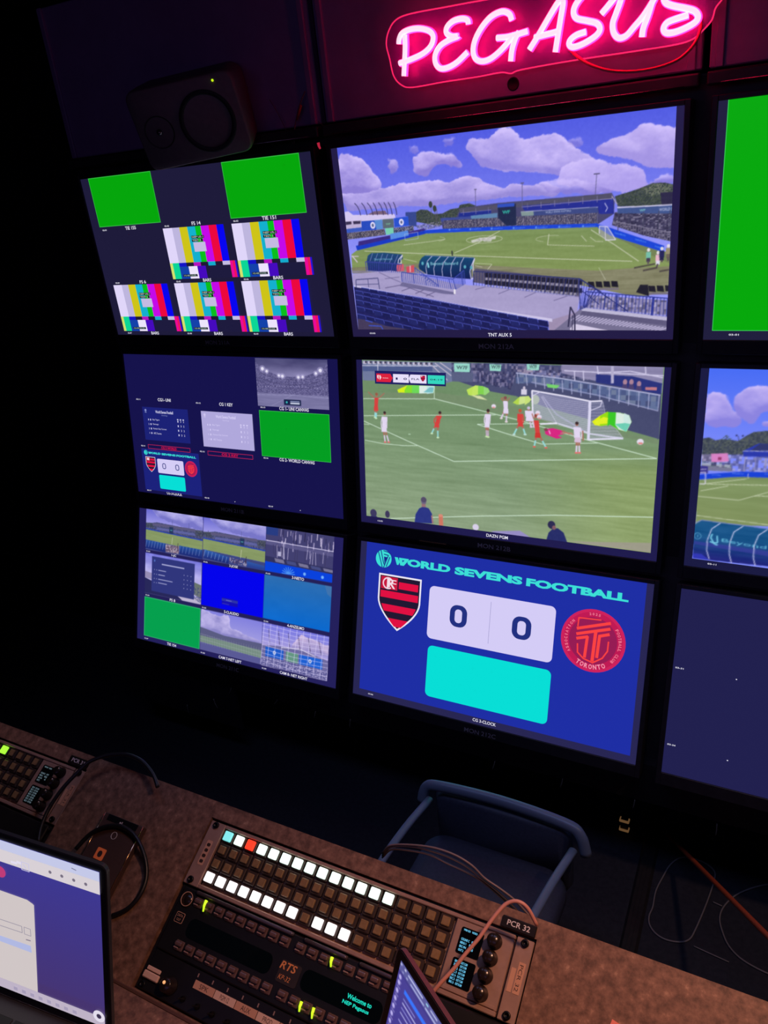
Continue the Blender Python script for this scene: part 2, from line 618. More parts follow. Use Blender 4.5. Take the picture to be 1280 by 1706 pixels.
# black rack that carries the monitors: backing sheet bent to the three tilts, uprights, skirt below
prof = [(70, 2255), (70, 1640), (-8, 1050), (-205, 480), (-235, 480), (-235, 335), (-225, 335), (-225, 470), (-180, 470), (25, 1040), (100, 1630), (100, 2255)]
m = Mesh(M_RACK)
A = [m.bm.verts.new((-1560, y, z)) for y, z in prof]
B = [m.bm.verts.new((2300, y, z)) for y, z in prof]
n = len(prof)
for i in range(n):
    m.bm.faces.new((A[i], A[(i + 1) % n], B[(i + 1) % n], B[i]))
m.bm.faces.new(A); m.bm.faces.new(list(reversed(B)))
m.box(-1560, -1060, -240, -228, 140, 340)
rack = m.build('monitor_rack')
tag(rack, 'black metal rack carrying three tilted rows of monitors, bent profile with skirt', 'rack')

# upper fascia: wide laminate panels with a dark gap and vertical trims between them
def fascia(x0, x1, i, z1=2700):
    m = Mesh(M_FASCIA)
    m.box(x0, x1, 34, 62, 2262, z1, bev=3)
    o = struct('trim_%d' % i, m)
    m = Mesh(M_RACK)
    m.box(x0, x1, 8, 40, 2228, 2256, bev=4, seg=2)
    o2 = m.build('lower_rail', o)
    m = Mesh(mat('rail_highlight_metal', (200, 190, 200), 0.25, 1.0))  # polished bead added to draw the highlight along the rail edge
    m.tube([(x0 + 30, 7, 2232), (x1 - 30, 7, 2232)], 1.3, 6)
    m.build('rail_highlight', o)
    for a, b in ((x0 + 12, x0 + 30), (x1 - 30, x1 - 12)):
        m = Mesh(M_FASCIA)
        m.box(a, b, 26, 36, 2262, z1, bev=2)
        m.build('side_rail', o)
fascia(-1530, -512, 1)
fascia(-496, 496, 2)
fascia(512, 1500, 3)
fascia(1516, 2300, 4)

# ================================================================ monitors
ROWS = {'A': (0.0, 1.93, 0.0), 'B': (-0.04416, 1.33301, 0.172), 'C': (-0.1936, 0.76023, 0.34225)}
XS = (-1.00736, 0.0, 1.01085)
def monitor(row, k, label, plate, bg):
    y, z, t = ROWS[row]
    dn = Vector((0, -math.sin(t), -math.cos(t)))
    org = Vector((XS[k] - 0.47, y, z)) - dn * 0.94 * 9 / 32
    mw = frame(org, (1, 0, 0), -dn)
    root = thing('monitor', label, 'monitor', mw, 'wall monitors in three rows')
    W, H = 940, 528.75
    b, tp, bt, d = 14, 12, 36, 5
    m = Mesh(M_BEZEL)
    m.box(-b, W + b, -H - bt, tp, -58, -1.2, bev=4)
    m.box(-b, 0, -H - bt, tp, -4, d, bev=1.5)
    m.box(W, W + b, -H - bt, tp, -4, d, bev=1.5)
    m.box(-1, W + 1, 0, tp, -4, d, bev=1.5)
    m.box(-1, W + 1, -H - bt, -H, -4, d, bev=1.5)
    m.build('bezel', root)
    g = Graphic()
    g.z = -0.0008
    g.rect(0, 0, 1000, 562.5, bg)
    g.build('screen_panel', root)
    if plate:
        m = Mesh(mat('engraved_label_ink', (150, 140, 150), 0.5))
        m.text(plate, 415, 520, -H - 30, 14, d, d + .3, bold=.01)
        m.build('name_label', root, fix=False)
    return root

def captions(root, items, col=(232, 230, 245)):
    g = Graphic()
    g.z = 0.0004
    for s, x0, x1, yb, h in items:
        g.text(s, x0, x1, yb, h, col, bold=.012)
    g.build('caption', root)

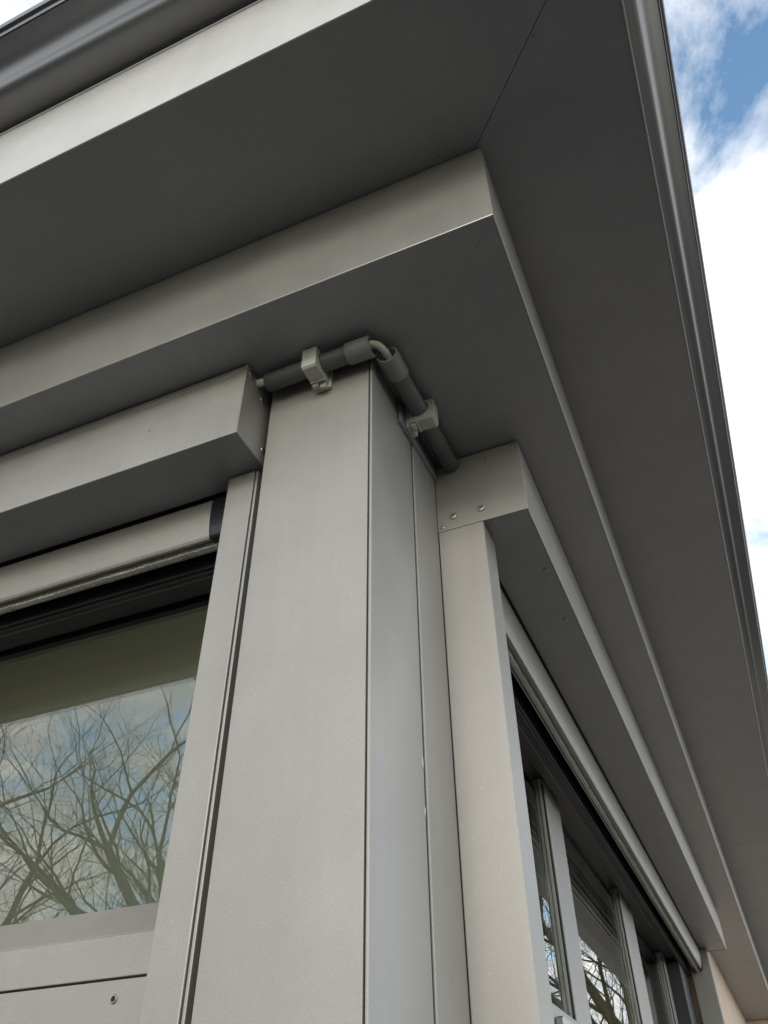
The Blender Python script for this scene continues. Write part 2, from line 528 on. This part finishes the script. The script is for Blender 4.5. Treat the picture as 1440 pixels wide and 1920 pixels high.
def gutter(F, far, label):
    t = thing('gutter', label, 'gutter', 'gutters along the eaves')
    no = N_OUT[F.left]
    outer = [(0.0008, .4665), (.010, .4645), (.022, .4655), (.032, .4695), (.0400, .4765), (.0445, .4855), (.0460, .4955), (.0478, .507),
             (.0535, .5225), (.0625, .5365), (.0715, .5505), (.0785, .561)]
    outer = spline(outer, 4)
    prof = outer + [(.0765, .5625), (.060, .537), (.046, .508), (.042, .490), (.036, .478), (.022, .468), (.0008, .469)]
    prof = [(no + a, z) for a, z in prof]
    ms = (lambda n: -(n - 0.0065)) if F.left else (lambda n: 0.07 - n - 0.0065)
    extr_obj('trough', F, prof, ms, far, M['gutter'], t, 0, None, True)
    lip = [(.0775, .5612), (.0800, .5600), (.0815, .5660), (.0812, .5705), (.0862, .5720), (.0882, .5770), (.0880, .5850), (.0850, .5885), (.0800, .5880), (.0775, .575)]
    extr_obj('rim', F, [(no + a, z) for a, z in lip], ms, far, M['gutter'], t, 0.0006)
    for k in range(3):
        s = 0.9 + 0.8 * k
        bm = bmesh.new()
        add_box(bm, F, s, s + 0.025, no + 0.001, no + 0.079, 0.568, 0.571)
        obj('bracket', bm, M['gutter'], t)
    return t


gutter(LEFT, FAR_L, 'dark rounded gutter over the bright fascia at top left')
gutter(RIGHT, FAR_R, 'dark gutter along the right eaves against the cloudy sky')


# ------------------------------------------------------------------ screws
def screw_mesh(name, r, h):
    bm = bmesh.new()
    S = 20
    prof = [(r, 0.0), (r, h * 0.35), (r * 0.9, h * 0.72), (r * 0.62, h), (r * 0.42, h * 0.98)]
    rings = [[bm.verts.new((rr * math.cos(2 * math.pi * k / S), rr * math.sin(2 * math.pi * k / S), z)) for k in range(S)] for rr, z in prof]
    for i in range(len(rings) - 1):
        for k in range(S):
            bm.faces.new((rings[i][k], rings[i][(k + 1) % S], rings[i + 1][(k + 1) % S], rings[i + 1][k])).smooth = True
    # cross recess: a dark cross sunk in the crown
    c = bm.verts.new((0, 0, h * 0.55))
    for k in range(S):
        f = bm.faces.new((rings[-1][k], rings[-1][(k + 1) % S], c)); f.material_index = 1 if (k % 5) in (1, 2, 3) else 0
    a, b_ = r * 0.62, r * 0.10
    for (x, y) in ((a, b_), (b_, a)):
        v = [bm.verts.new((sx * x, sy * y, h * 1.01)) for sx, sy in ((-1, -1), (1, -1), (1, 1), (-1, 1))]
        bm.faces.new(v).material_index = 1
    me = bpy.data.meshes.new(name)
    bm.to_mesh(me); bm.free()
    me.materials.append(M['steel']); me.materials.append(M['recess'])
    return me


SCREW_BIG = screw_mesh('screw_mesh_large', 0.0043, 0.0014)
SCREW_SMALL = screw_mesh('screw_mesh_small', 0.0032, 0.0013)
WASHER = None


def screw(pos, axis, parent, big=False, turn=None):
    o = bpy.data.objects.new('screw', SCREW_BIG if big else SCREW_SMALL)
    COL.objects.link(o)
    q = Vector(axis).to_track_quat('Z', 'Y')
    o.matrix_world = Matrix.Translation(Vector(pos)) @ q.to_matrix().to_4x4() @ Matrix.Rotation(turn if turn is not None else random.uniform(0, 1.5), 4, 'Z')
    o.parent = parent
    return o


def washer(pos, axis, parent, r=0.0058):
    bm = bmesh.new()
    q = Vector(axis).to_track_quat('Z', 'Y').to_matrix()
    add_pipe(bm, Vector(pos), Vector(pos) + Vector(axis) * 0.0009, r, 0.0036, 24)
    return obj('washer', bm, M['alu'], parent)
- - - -
**REQUEST:** Return the listing above word for word, with the pictures removed.

**CORRECT ANSWER:**
Continue the Blender Python script for this scene: part 2, from line 618. More parts follow. Use Blender 4.5. Take the picture to be 1280 by 1706 pixels.
# black rack that carries the monitors: backing sheet bent to the three tilts, uprights, skirt below
prof = [(70, 2255), (70, 1640), (-8, 1050), (-205, 480), (-235, 480), (-235, 335), (-225, 335), (-225, 470), (-180, 470), (25, 1040), (100, 1630), (100, 2255)]
m = Mesh(M_RACK)
A = [m.bm.verts.new((-1560, y, z)) for y, z in prof]
B = [m.bm.verts.new((2300, y, z)) for y, z in prof]
n = len(prof)
for i in range(n):
    m.bm.faces.new((A[i], A[(i + 1) % n], B[(i + 1) % n], B[i]))
m.bm.faces.new(A); m.bm.faces.new(list(reversed(B)))
m.box(-1560, -1060, -240, -228, 140, 340)
rack = m.build('monitor_rack')
tag(rack, 'black metal rack carrying three tilted rows of monitors, bent profile with skirt', 'rack')

# upper fascia: wide laminate panels with a dark gap and vertical trims between them
def fascia(x0, x1, i, z1=2700):
    m = Mesh(M_FASCIA)
    m.box(x0, x1, 34, 62, 2262, z1, bev=3)
    o = struct('trim_%d' % i, m)
    m = Mesh(M_RACK)
    m.box(x0, x1, 8, 40, 2228, 2256, bev=4, seg=2)
    o2 = m.build('lower_rail', o)
    m = Mesh(mat('rail_highlight_metal', (200, 190, 200), 0.25, 1.0))  # polished bead added to draw the highlight along the rail edge
    m.tube([(x0 + 30, 7, 2232), (x1 - 30, 7, 2232)], 1.3, 6)
    m.build('rail_highlight', o)
    for a, b in ((x0 + 12, x0 + 30), (x1 - 30, x1 - 12)):
        m = Mesh(M_FASCIA)
        m.box(a, b, 26, 36, 2262, z1, bev=2)
        m.build('side_rail', o)
fascia(-1530, -512, 1)
fascia(-496, 496, 2)
fascia(512, 1500, 3)
fascia(1516, 2300, 4)

# ================================================================ monitors
ROWS = {'A': (0.0, 1.93, 0.0), 'B': (-0.04416, 1.33301, 0.172), 'C': (-0.1936, 0.76023, 0.34225)}
XS = (-1.00736, 0.0, 1.01085)
def monitor(row, k, label, plate, bg):
    y, z, t = ROWS[row]
    dn = Vector((0, -math.sin(t), -math.cos(t)))
    org = Vector((XS[k] - 0.47, y, z)) - dn * 0.94 * 9 / 32
    mw = frame(org, (1, 0, 0), -dn)
    root = thing('monitor', label, 'monitor', mw, 'wall monitors in three rows')
    W, H = 940, 528.75
    b, tp, bt, d = 14, 12, 36, 5
    m = Mesh(M_BEZEL)
    m.box(-b, W + b, -H - bt, tp, -58, -1.2, bev=4)
    m.box(-b, 0, -H - bt, tp, -4, d, bev=1.5)
    m.box(W, W + b, -H - bt, tp, -4, d, bev=1.5)
    m.box(-1, W + 1, 0, tp, -4, d, bev=1.5)
    m.box(-1, W + 1, -H - bt, -H, -4, d, bev=1.5)
    m.build('bezel', root)
    g = Graphic()
    g.z = -0.0008
    g.rect(0, 0, 1000, 562.5, bg)
    g.build('screen_panel', root)
    if plate:
        m = Mesh(mat('engraved_label_ink', (150, 140, 150), 0.5))
        m.text(plate, 415, 520, -H - 30, 14, d, d + .3, bold=.01)
        m.build('name_label', root, fix=False)
    return root

def captions(root, items, col=(232, 230, 245)):
    g = Graphic()
    g.z = 0.0004
    for s, x0, x1, yb, h in items:
        g.text(s, x0, x1, yb, h, col, bold=.012)
    g.build('caption', root)

The Blender Python script for this scene continues. Write part 2, from line 528 on. This part finishes the script. The script is for Blender 4.5. Treat the picture as 1440 pixels wide and 1920 pixels high.
def gutter(F, far, label):
    t = thing('gutter', label, 'gutter', 'gutters along the eaves')
    no = N_OUT[F.left]
    outer = [(0.0008, .4665), (.010, .4645), (.022, .4655), (.032, .4695), (.0400, .4765), (.0445, .4855), (.0460, .4955), (.0478, .507),
             (.0535, .5225), (.0625, .5365), (.0715, .5505), (.0785, .561)]
    outer = spline(outer, 4)
    prof = outer + [(.0765, .5625), (.060, .537), (.046, .508), (.042, .490), (.036, .478), (.022, .468), (.0008, .469)]
    prof = [(no + a, z) for a, z in prof]
    ms = (lambda n: -(n - 0.0065)) if F.left else (lambda n: 0.07 - n - 0.0065)
    extr_obj('trough', F, prof, ms, far, M['gutter'], t, 0, None, True)
    lip = [(.0775, .5612), (.0800, .5600), (.0815, .5660), (.0812, .5705), (.0862, .5720), (.0882, .5770), (.0880, .5850), (.0850, .5885), (.0800, .5880), (.0775, .575)]
    extr_obj('rim', F, [(no + a, z) for a, z in lip], ms, far, M['gutter'], t, 0.0006)
    for k in range(3):
        s = 0.9 + 0.8 * k
        bm = bmesh.new()
        add_box(bm, F, s, s + 0.025, no + 0.001, no + 0.079, 0.568, 0.571)
        obj('bracket', bm, M['gutter'], t)
    return t


gutter(LEFT, FAR_L, 'dark rounded gutter over the bright fascia at top left')
gutter(RIGHT, FAR_R, 'dark gutter along the right eaves against the cloudy sky')


# ------------------------------------------------------------------ screws
def screw_mesh(name, r, h):
    bm = bmesh.new()
    S = 20
    prof = [(r, 0.0), (r, h * 0.35), (r * 0.9, h * 0.72), (r * 0.62, h), (r * 0.42, h * 0.98)]
    rings = [[bm.verts.new((rr * math.cos(2 * math.pi * k / S), rr * math.sin(2 * math.pi * k / S), z)) for k in range(S)] for rr, z in prof]
    for i in range(len(rings) - 1):
        for k in range(S):
            bm.faces.new((rings[i][k], rings[i][(k + 1) % S], rings[i + 1][(k + 1) % S], rings[i + 1][k])).smooth = True
    # cross recess: a dark cross sunk in the crown
    c = bm.verts.new((0, 0, h * 0.55))
    for k in range(S):
        f = bm.faces.new((rings[-1][k], rings[-1][(k + 1) % S], c)); f.material_index = 1 if (k % 5) in (1, 2, 3) else 0
    a, b_ = r * 0.62, r * 0.10
    for (x, y) in ((a, b_), (b_, a)):
        v = [bm.verts.new((sx * x, sy * y, h * 1.01)) for sx, sy in ((-1, -1), (1, -1), (1, 1), (-1, 1))]
        bm.faces.new(v).material_index = 1
    me = bpy.data.meshes.new(name)
    bm.to_mesh(me); bm.free()
    me.materials.append(M['steel']); me.materials.append(M['recess'])
    return me


SCREW_BIG = screw_mesh('screw_mesh_large', 0.0043, 0.0014)
SCREW_SMALL = screw_mesh('screw_mesh_small', 0.0032, 0.0013)
WASHER = None


def screw(pos, axis, parent, big=False, turn=None):
    o = bpy.data.objects.new('screw', SCREW_BIG if big else SCREW_SMALL)
    COL.objects.link(o)
    q = Vector(axis).to_track_quat('Z', 'Y')
    o.matrix_world = Matrix.Translation(Vector(pos)) @ q.to_matrix().to_4x4() @ Matrix.Rotation(turn if turn is not None else random.uniform(0, 1.5), 4, 'Z')
    o.parent = parent
    return o


def washer(pos, axis, parent, r=0.0058):
    bm = bmesh.new()
    q = Vector(axis).to_track_quat('Z', 'Y').to_matrix()
    add_pipe(bm, Vector(pos), Vector(pos) + Vector(axis) * 0.0009, r, 0.0036, 24)
    return obj('washer', bm, M['alu'], parent)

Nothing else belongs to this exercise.